On May 27, the advocacy group Protect Our Defenders released a report that revealed an internal Air Force review in 2016 that found African American airmen at the rank of E-2 are disciplined twice as often as airmen in other demographics.

“Do we have racial disparities in our justice system or not?” an Air Force working group wrote in a PowerPoint slide. “Yes—the data reflects a persistent and consistent racial disparity.”

But instead of trying to correct the problems it discovered, the Air Force spent the next three years trying to prevent the working group’s findings from being publicly released, according to Protect Our Defenders.

When a federal judge ruled against the Defense Department’s attempt to withhold the records in July 2019, she noted there was no evidence that any of the Air Force working group’s recommendations had been adopted.

The Air Force inspector general’s review was welcome news to retired Air Force Col. Don Christensen, president of Protect Our Defenders.

“I hope the Air Force seizes the opportunity for true change by listening to outside experts and the airmen impacted by racial disparities so that the service may finally find real solutions to the barriers to equal treatment,” Christensen said in a statement on Wednesday.
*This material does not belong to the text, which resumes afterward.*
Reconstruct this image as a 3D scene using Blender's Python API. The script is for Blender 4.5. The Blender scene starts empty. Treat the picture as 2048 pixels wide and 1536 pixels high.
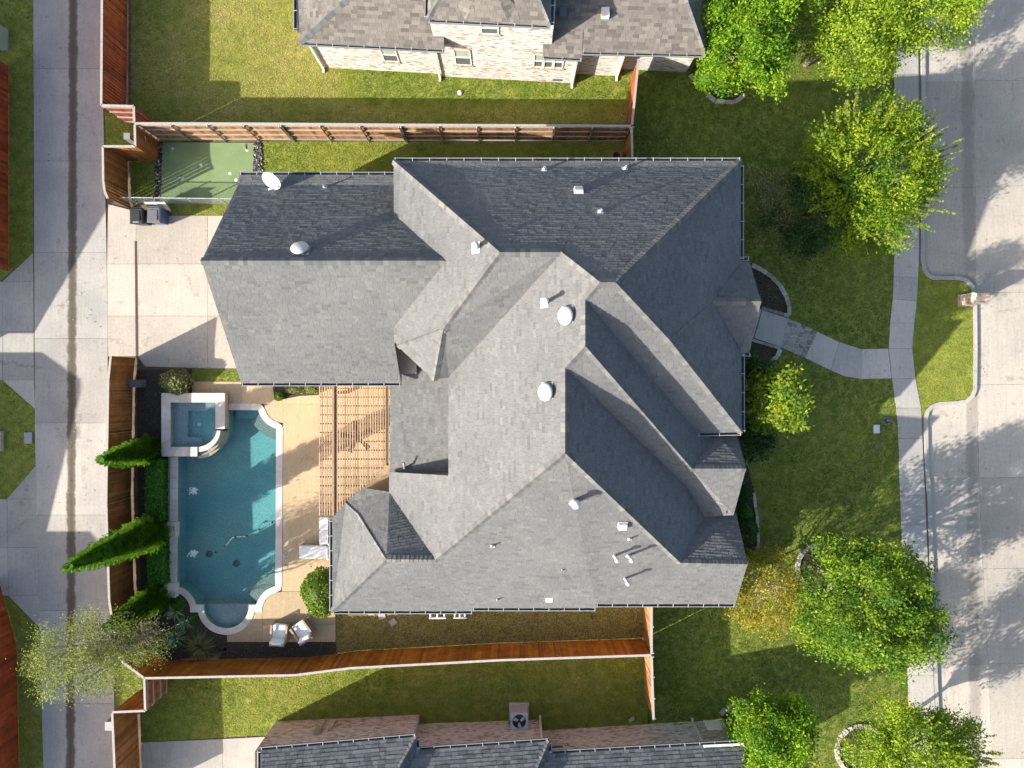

Recent revelations about how the Air Force has failed to deal with systemic racism have coincided with nationwide protests over the death of George Floyd, an unarmed African-American man who died at the hands white Minneapolis police officer.

Following the tremendous public outcry over how police treat African-Americans, the Army has announced it is considering renaming 10 bases that were named for Confederate leaders years ago. The Navy has also imposed a partial ban on Confederate symbols, following the Marine Corps’ example.

The Air Force inspector general’s review was announced on Tuesday, the same day the Senate confirmed Gen. Charles Q. Brown as the Air Force’s first African American chief of staff.

In a June 8 video, Brown reflected on how the death of George Floyd made him reflect on his battles with racism growing up and then as he rose through the Air Force’s ranks. He recounted how several times during his Air Force career, he was the only African American member of his squadron or commander.

In one case, another service member asked if he was a pilot even though he was wearing his flight suit and wings at the time, Brown said.

Becoming the Air Force’s first African-American chief of staff comes with a heavy burden, said Brown, who acknowledged he does not have all of the answers to end racial disparities within the service.

“I can’t fix centuries of racism in our country, nor can I fix decades of discrimination that may have impacted members of our Air Force,” Brown said. “I’m thinking about how I can make improvements – personally, professionally, and institutionally – so that all airmen, both today and tomorrow, appreciate the value of diversity and can serve in an environment where they can reach their full potential.”

“I want the wisdom and knowledge to lead, participate in, and listen to necessary conversations on racism, diversity and inclusion,” he continued. “I want the wisdom and knowledge to lead those willing to take committed and sustained action to make our Air Force better.”